■ **Data listing**:
──────

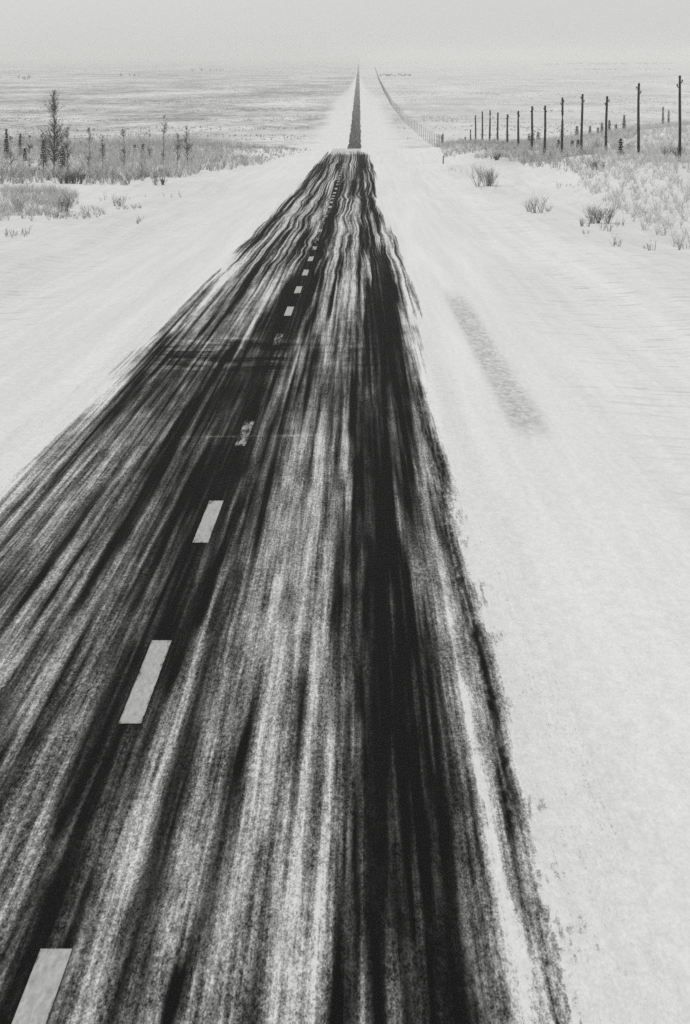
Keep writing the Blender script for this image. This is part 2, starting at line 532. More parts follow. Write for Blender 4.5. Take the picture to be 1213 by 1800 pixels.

──────

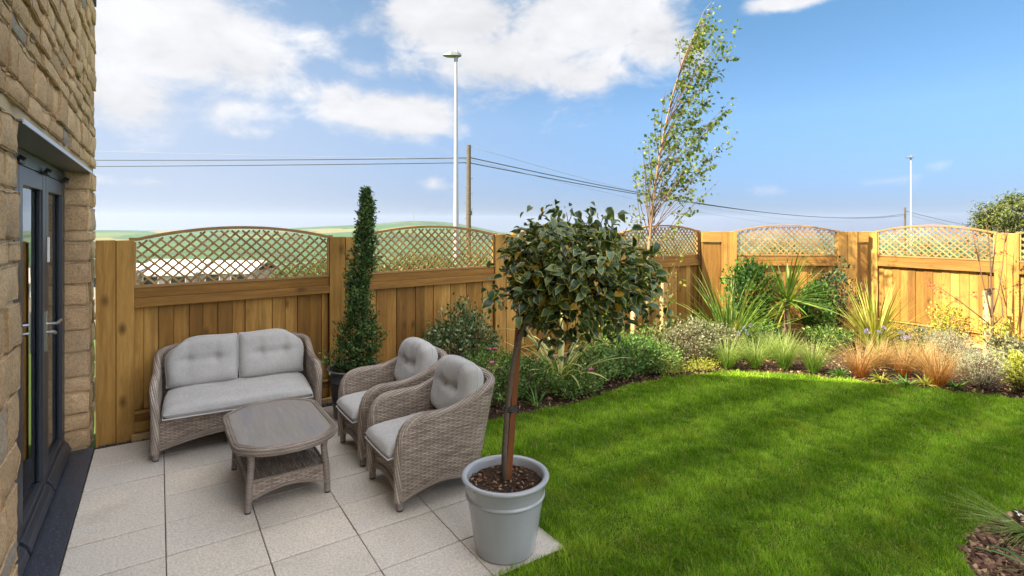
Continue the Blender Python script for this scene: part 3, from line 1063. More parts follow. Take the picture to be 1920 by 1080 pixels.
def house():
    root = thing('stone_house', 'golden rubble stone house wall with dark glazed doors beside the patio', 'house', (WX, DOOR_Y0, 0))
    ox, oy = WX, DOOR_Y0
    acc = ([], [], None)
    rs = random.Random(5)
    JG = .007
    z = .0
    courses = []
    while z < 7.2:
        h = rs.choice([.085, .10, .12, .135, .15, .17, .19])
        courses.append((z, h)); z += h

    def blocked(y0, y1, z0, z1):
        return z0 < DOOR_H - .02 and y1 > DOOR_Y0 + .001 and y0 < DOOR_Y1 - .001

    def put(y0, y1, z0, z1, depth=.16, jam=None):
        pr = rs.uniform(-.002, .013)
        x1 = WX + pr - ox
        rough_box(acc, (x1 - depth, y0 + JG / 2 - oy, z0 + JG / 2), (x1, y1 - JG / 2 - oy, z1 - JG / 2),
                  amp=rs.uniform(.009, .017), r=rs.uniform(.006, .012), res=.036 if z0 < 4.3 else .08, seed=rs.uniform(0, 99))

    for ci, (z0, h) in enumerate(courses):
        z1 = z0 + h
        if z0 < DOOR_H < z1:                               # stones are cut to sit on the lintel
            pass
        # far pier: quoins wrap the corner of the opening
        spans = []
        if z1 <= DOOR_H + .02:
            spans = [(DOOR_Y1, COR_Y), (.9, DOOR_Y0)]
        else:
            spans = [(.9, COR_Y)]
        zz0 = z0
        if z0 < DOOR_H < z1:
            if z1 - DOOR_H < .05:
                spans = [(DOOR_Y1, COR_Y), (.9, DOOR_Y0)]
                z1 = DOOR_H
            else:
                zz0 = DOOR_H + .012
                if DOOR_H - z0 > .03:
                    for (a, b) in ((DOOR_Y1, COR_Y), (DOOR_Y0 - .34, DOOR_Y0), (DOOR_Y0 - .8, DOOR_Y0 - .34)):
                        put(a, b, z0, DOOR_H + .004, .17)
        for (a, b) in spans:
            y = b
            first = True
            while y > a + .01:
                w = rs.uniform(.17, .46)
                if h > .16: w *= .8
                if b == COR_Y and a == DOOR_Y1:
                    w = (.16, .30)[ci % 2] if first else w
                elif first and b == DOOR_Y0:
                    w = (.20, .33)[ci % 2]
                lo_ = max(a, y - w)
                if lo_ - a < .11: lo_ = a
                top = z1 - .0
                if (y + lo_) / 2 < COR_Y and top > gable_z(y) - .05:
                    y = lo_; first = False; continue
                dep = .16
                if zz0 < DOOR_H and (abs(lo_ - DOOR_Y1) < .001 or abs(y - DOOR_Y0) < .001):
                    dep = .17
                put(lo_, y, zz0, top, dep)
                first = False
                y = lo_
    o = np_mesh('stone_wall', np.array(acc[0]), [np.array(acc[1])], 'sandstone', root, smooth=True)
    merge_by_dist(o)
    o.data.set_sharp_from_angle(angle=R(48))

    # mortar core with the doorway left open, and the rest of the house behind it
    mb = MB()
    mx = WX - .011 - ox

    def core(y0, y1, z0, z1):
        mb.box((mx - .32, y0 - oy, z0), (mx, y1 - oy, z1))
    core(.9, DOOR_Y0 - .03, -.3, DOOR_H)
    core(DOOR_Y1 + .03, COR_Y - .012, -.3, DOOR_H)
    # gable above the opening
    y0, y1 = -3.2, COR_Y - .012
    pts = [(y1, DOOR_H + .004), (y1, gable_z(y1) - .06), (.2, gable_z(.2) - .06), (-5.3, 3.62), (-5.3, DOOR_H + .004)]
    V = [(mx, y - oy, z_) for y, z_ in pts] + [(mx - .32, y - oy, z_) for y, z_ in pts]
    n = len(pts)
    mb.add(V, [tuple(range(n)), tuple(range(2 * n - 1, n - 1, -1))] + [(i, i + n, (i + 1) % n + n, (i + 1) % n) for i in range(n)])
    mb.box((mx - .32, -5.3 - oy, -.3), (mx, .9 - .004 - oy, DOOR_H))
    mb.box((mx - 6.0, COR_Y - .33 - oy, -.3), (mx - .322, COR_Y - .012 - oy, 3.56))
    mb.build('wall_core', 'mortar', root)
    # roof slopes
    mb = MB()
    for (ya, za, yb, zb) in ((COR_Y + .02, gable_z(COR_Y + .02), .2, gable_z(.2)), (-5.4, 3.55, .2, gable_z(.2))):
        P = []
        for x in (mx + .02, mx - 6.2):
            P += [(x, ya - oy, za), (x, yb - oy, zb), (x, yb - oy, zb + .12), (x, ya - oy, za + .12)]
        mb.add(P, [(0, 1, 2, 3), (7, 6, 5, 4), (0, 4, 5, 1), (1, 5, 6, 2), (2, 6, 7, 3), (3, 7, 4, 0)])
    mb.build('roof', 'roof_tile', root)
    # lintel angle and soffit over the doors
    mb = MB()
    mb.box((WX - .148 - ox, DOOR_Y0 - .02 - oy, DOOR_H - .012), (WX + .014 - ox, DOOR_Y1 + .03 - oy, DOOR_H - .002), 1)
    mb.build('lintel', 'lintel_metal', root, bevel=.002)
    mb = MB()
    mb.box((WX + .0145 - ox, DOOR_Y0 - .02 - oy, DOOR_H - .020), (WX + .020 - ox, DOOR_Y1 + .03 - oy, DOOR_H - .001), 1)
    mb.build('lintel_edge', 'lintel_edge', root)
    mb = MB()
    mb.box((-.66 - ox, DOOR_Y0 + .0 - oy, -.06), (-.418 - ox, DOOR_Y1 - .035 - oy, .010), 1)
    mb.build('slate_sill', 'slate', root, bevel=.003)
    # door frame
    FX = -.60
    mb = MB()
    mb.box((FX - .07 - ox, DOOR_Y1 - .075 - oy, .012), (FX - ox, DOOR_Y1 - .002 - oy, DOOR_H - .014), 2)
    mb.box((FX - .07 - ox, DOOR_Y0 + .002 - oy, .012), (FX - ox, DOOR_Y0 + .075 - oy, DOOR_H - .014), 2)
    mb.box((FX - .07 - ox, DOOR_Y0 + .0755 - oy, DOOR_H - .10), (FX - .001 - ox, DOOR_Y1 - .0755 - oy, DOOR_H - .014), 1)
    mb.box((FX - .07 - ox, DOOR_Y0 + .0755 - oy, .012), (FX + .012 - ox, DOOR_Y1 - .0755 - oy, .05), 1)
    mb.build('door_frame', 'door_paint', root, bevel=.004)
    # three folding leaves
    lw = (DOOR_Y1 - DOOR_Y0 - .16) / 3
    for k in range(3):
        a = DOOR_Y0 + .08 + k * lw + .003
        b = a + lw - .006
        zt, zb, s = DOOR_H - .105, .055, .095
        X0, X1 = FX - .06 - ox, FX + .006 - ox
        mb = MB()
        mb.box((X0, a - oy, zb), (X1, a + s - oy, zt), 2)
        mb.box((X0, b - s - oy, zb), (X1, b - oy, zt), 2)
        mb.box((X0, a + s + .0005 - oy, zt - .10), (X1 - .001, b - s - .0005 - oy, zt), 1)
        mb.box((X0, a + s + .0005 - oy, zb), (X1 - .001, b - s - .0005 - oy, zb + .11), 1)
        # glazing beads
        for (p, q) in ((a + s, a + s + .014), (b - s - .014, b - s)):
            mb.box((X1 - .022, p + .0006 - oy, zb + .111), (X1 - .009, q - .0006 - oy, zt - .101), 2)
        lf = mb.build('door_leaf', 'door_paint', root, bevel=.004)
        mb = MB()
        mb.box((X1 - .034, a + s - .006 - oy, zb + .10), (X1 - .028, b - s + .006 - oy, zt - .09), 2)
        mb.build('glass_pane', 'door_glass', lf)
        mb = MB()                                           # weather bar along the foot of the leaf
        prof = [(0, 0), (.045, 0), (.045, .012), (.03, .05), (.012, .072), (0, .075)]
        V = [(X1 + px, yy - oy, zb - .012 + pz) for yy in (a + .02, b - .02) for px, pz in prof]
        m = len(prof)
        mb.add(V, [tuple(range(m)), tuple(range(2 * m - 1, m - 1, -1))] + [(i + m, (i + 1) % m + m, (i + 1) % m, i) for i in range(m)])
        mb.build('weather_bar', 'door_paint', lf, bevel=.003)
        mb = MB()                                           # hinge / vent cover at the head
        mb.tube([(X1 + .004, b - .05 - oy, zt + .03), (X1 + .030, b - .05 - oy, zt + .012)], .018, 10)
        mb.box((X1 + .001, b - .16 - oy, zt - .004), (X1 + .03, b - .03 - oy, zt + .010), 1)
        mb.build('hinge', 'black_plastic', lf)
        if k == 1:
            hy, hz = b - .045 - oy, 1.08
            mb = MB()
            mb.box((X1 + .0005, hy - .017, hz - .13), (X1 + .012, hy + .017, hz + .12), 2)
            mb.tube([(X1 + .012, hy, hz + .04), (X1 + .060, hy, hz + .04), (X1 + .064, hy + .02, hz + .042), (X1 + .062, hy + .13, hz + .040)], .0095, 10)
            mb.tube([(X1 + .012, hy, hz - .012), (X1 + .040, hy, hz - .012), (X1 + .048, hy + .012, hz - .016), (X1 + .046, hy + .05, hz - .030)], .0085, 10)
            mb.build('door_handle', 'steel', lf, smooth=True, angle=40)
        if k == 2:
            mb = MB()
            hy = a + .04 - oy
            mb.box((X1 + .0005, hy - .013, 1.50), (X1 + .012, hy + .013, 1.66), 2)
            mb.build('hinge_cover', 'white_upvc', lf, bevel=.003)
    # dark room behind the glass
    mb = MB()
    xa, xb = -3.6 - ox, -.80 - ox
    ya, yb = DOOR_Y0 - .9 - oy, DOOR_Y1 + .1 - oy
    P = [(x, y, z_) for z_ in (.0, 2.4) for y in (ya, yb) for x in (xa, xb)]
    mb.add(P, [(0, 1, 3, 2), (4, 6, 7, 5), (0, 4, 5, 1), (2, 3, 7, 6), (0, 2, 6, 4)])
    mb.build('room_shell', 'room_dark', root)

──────

■ **Goal**: Of the lines above, retype only those from the line containing "Continue the Blender" through the line containing "return z0 <", including both, exactly.

■ **Solution for this problem**:
Continue the Blender Python script for this scene: part 3, from line 1063. More parts follow. Take the picture to be 1920 by 1080 pixels.
def house():
    root = thing('stone_house', 'golden rubble stone house wall with dark glazed doors beside the patio', 'house', (WX, DOOR_Y0, 0))
    ox, oy = WX, DOOR_Y0
    acc = ([], [], None)
    rs = random.Random(5)
    JG = .007
    z = .0
    courses = []
    while z < 7.2:
        h = rs.choice([.085, .10, .12, .135, .15, .17, .19])
        courses.append((z, h)); z += h

    def blocked(y0, y1, z0, z1):
        return z0 < DOOR_H - .02 and y1 > DOOR_Y0 + .001 and y0 < DOOR_Y1 - .001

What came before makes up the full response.